Leasing eliminates any of these concerns by allowing a driver to enjoy a vehicle during its most trouble-free years. Imagine being able to drive off in a new vehicle, only to return it (at the end of the lease terms) before any major issues being to occur…
Advantage: Maintenance
But should there be any need for work or repair to be done, leased vehicles are almost always covered by the manufacturer’s warranty. This is in addition to the cost of any scheduled maintenance, most of which will be included as a conditional clause of the lease agreement itself. Not only does this eliminate cost, but it eliminates the guesswork as to what kind of care that vehicle will require, and how that care should be scheduled.
Advantage: Depreciation & Trade-In
Here’s a scenario. You purchase a vehicle for $30,000 and drive it off the dealer lot. As you do so, you experience crippling buyer’s remorse. Negotiating a U-turn, you pull back into the lot and attempt to resell the vehicle the dealership. In theory, that vehicle depreciated by as much as 11% the moment its front tires hit the street. That means that the dealership might only be required to pay you around $27,000 for the $30,000 vehicle you just bought moments before. Trading it in down the road means an even lesser return on your investment. After a year, it’s worth up to 25% less. After three years, it’s value has decreased by nearly half; and after five years, it will be worth approximately 63% less than what you paid for it. This means a lower trade-in value against your next vehicle purchase.

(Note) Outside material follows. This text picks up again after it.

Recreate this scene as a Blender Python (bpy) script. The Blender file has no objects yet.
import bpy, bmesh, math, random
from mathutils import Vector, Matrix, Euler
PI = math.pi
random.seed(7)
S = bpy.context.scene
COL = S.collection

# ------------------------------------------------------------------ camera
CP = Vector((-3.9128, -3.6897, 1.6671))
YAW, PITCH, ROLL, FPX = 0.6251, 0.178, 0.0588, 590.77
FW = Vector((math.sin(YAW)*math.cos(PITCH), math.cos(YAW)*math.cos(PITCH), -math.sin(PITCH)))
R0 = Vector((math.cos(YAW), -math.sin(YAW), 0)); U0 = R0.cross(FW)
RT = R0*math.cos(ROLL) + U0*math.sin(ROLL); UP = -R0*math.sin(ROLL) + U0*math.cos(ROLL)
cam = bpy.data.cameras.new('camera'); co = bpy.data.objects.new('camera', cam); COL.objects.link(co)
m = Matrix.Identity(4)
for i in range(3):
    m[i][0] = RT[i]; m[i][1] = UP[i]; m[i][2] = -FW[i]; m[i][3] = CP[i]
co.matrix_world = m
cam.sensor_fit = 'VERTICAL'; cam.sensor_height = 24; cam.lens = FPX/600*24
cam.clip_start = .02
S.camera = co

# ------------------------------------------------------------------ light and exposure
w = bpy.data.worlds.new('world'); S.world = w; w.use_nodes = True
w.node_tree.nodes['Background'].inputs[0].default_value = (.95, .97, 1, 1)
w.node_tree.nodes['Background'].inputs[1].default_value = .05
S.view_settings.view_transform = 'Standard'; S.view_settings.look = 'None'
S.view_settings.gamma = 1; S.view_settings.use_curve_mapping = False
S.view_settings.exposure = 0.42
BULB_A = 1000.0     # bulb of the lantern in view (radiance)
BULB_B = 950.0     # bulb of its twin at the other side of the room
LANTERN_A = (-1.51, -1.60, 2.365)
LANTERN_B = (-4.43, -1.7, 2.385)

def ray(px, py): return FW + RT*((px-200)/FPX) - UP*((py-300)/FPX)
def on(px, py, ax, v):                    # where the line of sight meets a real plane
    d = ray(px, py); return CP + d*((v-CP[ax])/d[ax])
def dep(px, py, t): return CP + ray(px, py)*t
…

Leasing eliminates this concern. While your payment is built around offsetting the vehicle’s depreciation, the end of a lease agreement means the ability to return it without further question. If properly cared for, it’s a hassle-free opportunity to move from one vehicle to another, without any concern of depreciation or trade-in negotiations. Simply pull-up and drop-off.
Downsides to Leasing?
Of course, there are pros and cons to anything. By leasing a vehicle, you are driving a rapidly depreciating asset meaning that (while monthly payments are lower than if bought) the total cost will usually be comparable. Also, keep in mind, that cyclical leasing means that payments go on indefinitely (as opposed to buying, where you eventually own the vehicle). And, as opposed to an owned vehicle, you lack the ability to modify or personalize the vehicle.
And what about fees? Whether applied due to excessive mileage, improper care of the vehicle, or an attempt to terminate the lease early, fees can be levied against a lessee as part of the lease agreement. These can minimize any potential savings, meaning that you should consider whether or not the expectations of a lease agreement suit your lifestyle and commuting demands.
Making the Decision
It really is a personal choice. That said, the ability to drive the vehicle of your dreams is an empowering one, as long as it makes sense for the unique demands of your budget and lifestyle. Explore the leasing options offered by your manufacturer and dealership of choice, and weigh them against the option of financing the vehicle. With the right factors taken into consideration, you’re likely to reach the option that’s perfect for you.